▶ **Task directions**
Each line that holds the word "part" is to be identified and copied.

* Begin Data block *

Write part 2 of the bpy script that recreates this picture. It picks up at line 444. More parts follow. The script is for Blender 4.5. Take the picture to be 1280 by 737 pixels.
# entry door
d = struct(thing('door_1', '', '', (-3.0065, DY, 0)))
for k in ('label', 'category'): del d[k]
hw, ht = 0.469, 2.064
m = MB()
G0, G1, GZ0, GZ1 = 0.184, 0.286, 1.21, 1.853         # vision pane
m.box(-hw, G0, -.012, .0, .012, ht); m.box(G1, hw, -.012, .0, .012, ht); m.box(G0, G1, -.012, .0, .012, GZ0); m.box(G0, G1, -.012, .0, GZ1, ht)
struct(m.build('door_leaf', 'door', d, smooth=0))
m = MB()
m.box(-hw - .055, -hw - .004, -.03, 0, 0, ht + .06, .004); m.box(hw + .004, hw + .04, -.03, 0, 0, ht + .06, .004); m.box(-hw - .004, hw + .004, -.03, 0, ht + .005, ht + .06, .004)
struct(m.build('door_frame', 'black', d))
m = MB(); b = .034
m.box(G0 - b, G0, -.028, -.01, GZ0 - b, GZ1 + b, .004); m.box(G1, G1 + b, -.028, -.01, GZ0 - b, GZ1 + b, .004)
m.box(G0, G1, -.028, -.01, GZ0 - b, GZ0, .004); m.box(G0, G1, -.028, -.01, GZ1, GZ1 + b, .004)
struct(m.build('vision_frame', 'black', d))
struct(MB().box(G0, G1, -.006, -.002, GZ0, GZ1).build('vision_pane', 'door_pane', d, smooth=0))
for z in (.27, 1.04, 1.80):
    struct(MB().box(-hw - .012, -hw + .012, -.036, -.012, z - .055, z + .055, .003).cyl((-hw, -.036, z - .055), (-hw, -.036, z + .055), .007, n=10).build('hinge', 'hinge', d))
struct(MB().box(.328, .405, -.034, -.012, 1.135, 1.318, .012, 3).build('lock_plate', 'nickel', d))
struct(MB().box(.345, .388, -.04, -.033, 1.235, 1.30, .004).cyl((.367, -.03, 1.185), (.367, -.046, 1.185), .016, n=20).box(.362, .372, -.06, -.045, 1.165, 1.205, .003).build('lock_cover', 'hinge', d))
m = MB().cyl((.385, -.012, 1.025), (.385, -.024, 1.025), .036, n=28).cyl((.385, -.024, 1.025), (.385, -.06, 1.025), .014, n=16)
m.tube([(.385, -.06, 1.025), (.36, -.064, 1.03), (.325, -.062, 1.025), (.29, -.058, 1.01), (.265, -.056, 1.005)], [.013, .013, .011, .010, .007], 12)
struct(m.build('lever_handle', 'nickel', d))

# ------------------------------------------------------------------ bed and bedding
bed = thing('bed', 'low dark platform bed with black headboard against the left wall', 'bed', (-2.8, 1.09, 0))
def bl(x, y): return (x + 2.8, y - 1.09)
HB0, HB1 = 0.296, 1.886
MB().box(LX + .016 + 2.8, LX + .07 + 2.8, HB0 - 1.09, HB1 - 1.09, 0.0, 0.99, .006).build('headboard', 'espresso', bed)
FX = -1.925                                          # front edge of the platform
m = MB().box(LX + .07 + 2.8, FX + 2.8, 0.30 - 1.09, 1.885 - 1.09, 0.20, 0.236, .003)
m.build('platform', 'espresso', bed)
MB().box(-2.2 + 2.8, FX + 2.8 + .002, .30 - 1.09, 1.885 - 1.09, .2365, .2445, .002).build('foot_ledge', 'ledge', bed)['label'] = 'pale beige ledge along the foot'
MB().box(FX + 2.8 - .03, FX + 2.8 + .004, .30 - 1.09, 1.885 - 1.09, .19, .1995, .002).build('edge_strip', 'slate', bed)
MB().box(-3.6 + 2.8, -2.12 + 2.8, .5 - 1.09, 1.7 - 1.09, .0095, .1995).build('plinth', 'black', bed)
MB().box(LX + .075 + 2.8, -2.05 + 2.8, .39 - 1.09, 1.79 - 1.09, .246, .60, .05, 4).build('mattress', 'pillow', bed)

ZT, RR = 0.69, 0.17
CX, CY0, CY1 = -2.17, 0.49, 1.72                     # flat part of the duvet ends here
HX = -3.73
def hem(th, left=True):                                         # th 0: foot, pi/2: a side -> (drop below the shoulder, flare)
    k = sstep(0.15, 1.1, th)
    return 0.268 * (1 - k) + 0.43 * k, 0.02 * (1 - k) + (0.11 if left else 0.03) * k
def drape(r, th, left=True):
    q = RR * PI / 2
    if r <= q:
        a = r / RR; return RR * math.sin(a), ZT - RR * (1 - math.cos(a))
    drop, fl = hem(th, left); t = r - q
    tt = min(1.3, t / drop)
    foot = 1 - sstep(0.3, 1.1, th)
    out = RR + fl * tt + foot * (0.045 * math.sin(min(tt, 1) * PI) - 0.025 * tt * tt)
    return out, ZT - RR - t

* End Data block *

▶ **Complete response**
Write part 2 of the bpy script that recreates this picture. It picks up at line 444. More parts follow. The script is for Blender 4.5. Take the picture to be 1280 by 737 pixels.
CX, CY0, CY1 = -2.17, 0.49, 1.72                     # flat part of the duvet ends here